I pull up to our house, which looks so sad now in the rain. I turn off the engine and quite literally hear nothing on our already quiet street, only quieter now without Jackson. I open the car door, then open the gate, then open the house door, pulling my self and my body forward through each motion, in shock over how difficult such an easy sequence of events can feel.

Once inside, I hug Bryan and Stella. I feel grateful for their warm bodies and their love. I change into warm clothes and turn on the fireplace. I force myself to walk through the motions of the evening, like a soldier on a treadmill. Painfully aware of the discrepancy between evenings now and evenings past. My body tells me when it’s time for dinner, time for bath time, time for stories, and time for bed. I wonder how I can tell my body what has happened, as it so clearly continues to expect him to be here with constant, relentless reminders of all mealtimes, naptimes, bathtimes lapsed. I wonder how to tell my body to stop making milk, and then even more painfully wonder if it already stopped.

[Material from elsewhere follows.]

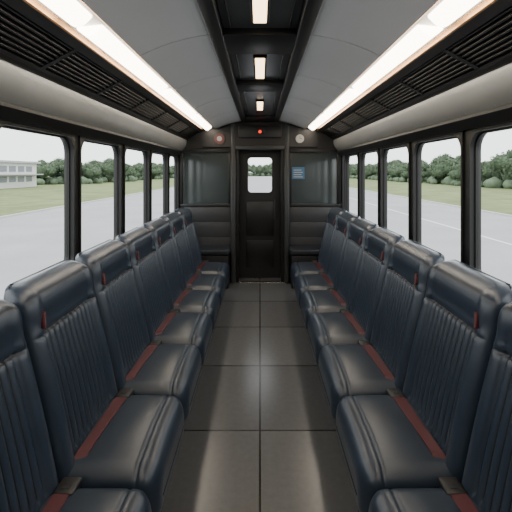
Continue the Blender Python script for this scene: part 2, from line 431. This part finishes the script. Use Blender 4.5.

We turn on the TV, or play a board game, or talk about something other than Jackson. Except that everything is a reminder of Jackson. Everything he loved or would come to love, places we went or were hoping to take him, things we taught him or never got to teach him. We occasionally enjoy a moment or laugh at a joke, and yet Jackson’s absence and inability to laugh with us is always just underneath the surface, never forgotten. We say mundane phrases like “be right back”, “oh”, “right there”, “makes me sad”, “no likey” and hear his voice, sending us into waves of love and loss. We pause often.

It’s late evening and I notice myself tip toing around the house, trying not to make the floors creak, only to remember there is no sleeping toddler downstairs. I decide to go to bed, put an end to yet another day. I walk over to the mantel and visit with my son, but with intention this time. I touch his urn with my hand, running my fingers over the small flower grooves of the box, and kiss him goodnight. Then I immerse my face into his blue owl lovey – the only remaining source of his smell – and luxuriate in his scent. I feel tears fall down my face and whisper “Goodnight my sweet boy. Mama loves you so much”.

I turn off the lights and trudge up the stairs. By the time my head hits the pillow I am exhausted. I lay in bed in Bryan’s comforting embrace and, with the permission of my grief who feels properly attended to, fall asleep.